An advertisement publicizing the sale of the anonymous ″bearer certificates″ told potential investors: ″No Questions Asked About Source of Funds 3/8″ and ″No Identity to be Disclosed 3/8″ The advertisement ran earlier this week in the Wall Street Journal.

In a letter, Sens. John Kerry, D-Mass., and Hank Brown, R-Colo., asked Greenspan to consider taking ″swift regulatory action″ in response to the sale in the United States of government-backed bonds issued by Pakistan’s central bank.

Federal Reserve spokesman Bob Moore said Greenspan hadn’t received the letter yet and had no immediate comment.

Kerry and Brown sent similar letters to Securities and Exchange Commission Chairman Richard Breeden, Comptroller of the Currency Stephen Steinbrink and William Taylor, chairman of the Federal Deposit Insurance Corp.

Spokesmen for those regulators also said they hadn’t gotten the letter yet.

The five-year bonds went on sale in Pakistan on March 15 and will be available in other countries, including the United States, starting March 23, according to the advertisement.
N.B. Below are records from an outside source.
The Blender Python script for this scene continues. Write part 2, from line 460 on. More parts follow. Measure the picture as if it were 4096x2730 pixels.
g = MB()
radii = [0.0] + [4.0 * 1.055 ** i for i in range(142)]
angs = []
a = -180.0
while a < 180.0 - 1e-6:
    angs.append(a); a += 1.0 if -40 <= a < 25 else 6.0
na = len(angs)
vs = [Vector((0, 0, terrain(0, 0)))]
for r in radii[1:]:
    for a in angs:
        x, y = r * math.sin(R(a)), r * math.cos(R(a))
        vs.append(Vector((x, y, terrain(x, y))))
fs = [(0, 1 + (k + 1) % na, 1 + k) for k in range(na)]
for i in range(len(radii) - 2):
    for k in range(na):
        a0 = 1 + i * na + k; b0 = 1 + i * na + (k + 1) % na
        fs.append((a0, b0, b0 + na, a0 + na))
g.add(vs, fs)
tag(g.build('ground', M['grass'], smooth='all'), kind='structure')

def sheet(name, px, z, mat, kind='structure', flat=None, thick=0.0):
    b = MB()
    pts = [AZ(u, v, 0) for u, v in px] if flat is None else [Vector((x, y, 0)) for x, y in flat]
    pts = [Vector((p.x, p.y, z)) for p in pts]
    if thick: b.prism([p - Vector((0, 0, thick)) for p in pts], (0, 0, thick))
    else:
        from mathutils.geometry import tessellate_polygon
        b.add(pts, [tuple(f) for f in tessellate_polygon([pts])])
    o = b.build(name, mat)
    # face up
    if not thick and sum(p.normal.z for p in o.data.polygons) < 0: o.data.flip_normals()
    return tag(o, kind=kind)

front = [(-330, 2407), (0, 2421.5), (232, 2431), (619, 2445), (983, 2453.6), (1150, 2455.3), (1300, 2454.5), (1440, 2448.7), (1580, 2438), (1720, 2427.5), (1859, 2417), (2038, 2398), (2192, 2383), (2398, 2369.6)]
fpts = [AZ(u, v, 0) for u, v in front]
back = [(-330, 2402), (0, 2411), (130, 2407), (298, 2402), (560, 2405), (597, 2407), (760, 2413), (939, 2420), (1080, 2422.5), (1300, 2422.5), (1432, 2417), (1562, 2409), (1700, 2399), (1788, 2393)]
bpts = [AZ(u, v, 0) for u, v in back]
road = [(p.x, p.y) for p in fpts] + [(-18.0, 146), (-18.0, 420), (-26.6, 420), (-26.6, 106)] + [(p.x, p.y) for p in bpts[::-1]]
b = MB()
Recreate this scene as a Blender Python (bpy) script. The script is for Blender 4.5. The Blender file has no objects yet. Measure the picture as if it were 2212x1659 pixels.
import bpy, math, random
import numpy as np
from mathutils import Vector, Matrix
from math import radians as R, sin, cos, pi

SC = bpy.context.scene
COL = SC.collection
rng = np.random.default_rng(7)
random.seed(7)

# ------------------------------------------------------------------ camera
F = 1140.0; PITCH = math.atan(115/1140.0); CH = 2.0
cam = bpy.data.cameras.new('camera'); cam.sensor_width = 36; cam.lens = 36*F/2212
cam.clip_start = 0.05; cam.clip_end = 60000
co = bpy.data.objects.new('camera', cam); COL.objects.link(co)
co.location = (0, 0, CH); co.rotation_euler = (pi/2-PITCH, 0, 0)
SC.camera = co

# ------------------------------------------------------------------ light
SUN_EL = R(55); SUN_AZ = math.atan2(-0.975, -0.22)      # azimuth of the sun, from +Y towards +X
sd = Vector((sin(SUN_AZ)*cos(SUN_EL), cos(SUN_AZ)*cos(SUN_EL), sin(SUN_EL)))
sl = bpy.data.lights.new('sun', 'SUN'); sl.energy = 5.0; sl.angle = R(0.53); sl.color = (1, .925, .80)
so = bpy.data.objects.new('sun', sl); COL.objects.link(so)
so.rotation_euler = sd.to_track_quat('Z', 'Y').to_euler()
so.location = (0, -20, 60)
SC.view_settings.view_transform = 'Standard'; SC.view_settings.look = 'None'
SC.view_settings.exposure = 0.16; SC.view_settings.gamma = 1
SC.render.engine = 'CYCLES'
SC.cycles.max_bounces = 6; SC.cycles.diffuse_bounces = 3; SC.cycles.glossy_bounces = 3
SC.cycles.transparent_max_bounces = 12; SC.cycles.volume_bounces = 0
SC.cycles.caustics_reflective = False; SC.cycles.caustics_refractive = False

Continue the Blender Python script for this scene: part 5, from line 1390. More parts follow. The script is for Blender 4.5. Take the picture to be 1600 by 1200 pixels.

An official at the State Bank of Pakistan’s office in Karachi was quoted in Wednesday’s Wall Street Journal as saying the bond sale ″is a way to launder the black money.″

In their letter to Greenspan, Kerry and Brown wrote: ″At a time when we have recognized that banks which solicit drug funds are every bit as responsible for the carnage caused by the drug problem in the United States as are the pushers on the street, we urge you to consider swift regulatory action in response.″

Kerry first raised the issue Wednesday at a hearing of his Senate Foreign Relations subcommittee on terrorism. The panel has investigated activities of the Bank of Credit and Commerce International, which was founded by a group of Pakistani bankers. Several former BCCI officials have pleaded guilty to federal money laundering charges.

Brown is the ranking Republican on the terrorism subcommittee.

Kerry and Brown asked Greenspan to have the Fed review the advertisement and the Pakistani bond sale itself to determine ″whether it is in the interests of the United States, and of the safety and soundness of the U.S. banking system,″ to allow American banks to sell the bonds.

The senators urged Greenspan ″to consider action to prevent the sale of such instruments through any bank in the (United States).″

The advertisement lists Bank of America, American Express Bank, Citibank and Chase Manhattan Bank among a group of banks around the world authorized to sell the bonds.

A spokesman for Chase Manhattan told the Journal that his bank isn’t selling the Pakistani bonds and never even heard of them. An American Express spokesman said his company’s bank plans to sell the bonds only through its branch in Pakistan, not in the United States.